** Goal **
Each line of the material below should be reproduced exactly.
____________
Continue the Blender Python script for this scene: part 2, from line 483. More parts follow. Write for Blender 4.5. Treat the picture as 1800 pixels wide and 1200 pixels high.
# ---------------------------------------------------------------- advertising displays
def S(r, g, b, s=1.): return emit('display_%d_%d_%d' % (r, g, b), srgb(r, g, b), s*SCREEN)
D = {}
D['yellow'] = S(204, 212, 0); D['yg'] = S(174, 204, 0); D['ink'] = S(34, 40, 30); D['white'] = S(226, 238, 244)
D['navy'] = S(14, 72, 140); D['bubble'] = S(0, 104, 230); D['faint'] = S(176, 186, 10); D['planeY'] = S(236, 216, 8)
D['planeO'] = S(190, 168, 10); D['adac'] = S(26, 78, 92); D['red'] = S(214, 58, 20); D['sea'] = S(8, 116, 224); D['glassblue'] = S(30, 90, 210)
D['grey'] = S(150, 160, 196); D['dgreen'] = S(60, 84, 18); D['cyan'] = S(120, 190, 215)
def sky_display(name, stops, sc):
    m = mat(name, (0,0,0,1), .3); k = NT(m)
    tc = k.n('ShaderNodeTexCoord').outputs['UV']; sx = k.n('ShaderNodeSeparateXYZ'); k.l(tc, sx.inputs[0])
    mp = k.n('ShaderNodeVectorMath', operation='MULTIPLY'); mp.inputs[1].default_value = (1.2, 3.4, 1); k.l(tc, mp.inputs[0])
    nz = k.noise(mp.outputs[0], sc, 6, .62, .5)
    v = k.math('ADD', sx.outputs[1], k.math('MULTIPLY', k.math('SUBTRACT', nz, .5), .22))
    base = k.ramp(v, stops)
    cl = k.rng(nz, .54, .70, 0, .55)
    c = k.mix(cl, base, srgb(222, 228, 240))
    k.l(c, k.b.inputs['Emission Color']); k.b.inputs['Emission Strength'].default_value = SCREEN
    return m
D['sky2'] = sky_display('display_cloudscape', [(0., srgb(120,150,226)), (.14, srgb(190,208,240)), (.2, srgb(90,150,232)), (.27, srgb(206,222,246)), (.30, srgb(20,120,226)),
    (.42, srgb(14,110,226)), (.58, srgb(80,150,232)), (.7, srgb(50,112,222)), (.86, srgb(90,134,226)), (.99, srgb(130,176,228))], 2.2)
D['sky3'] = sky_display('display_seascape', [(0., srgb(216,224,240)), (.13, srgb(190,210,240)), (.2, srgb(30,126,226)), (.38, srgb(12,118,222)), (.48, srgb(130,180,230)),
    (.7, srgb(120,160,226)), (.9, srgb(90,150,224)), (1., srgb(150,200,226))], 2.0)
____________
** Answer to the problem **
Continue the Blender Python script for this scene: part 2, from line 483. More parts follow. Write for Blender 4.5. Treat the picture as 1800 pixels wide and 1200 pixels high.
# ---------------------------------------------------------------- advertising displays
def S(r, g, b, s=1.): return emit('display_%d_%d_%d' % (r, g, b), srgb(r, g, b), s*SCREEN)
D = {}
D['yellow'] = S(204, 212, 0); D['yg'] = S(174, 204, 0); D['ink'] = S(34, 40, 30); D['white'] = S(226, 238, 244)
D['navy'] = S(14, 72, 140); D['bubble'] = S(0, 104, 230); D['faint'] = S(176, 186, 10); D['planeY'] = S(236, 216, 8)
D['planeO'] = S(190, 168, 10); D['adac'] = S(26, 78, 92); D['red'] = S(214, 58, 20); D['sea'] = S(8, 116, 224); D['glassblue'] = S(30, 90, 210)
D['grey'] = S(150, 160, 196); D['dgreen'] = S(60, 84, 18); D['cyan'] = S(120, 190, 215)
def sky_display(name, stops, sc):
    m = mat(name, (0,0,0,1), .3); k = NT(m)
    tc = k.n('ShaderNodeTexCoord').outputs['UV']; sx = k.n('ShaderNodeSeparateXYZ'); k.l(tc, sx.inputs[0])
    mp = k.n('ShaderNodeVectorMath', operation='MULTIPLY'); mp.inputs[1].default_value = (1.2, 3.4, 1); k.l(tc, mp.inputs[0])
    nz = k.noise(mp.outputs[0], sc, 6, .62, .5)
    v = k.math('ADD', sx.outputs[1], k.math('MULTIPLY', k.math('SUBTRACT', nz, .5), .22))
    base = k.ramp(v, stops)
    cl = k.rng(nz, .54, .70, 0, .55)
    c = k.mix(cl, base, srgb(222, 228, 240))
    k.l(c, k.b.inputs['Emission Color']); k.b.inputs['Emission Strength'].default_value = SCREEN
    return m
D['sky2'] = sky_display('display_cloudscape', [(0., srgb(120,150,226)), (.14, srgb(190,208,240)), (.2, srgb(90,150,232)), (.27, srgb(206,222,246)), (.30, srgb(20,120,226)),
    (.42, srgb(14,110,226)), (.58, srgb(80,150,232)), (.7, srgb(50,112,222)), (.86, srgb(90,134,226)), (.99, srgb(130,176,228))], 2.2)
D['sky3'] = sky_display('display_seascape', [(0., srgb(216,224,240)), (.13, srgb(190,210,240)), (.2, srgb(30,126,226)), (.38, srgb(12,118,222)), (.48, srgb(130,180,230)),
    (.7, srgb(120,160,226)), (.9, srgb(90,150,224)), (1., srgb(150,200,226))], 2.0)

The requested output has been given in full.